On a mis en relation plus de 500 lycées professionnels partout sur le territoire français avec des entreprises à proximité. Ils étaient souvent à quelques kilomètres l’un de l’autre mais ne se connaissaient pas. J’ai organisé des centaines de mises en relations pour que ces deux mondes se rencontrent.
TOUT VA BIEN : à quoi fait référence ce titre ?
TOUT VA BIEN, c’est ce que les jeunes envoient aux parents par SMS. C’est ce qu’ils se disent à eux-mêmes pour se rassurer. Tout ne va pas bien en réalité, même si mes personnages suivent des parcours que certains disent exemplaires. J’ai vu plus de gamins qui réussissent que de gamins qui échouent.
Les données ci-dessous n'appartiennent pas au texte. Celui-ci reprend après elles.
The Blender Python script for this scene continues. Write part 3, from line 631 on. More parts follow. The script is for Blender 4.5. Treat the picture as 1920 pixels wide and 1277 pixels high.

Ce titre fait aussi référence à ce sixième personnage qu’est le téléphone, qui constitue le lien avec leurs parents, l’écran via lequel ils racontent leur histoire.
En sortant de la salle, j’aimerais que les spectateurs se rendent compte que les personnes qui arrivent en France sont comme nous, pleines de rêves et d’envie de trouver leur place et que l’on arrête de faire un amalgame entre problème et immigration.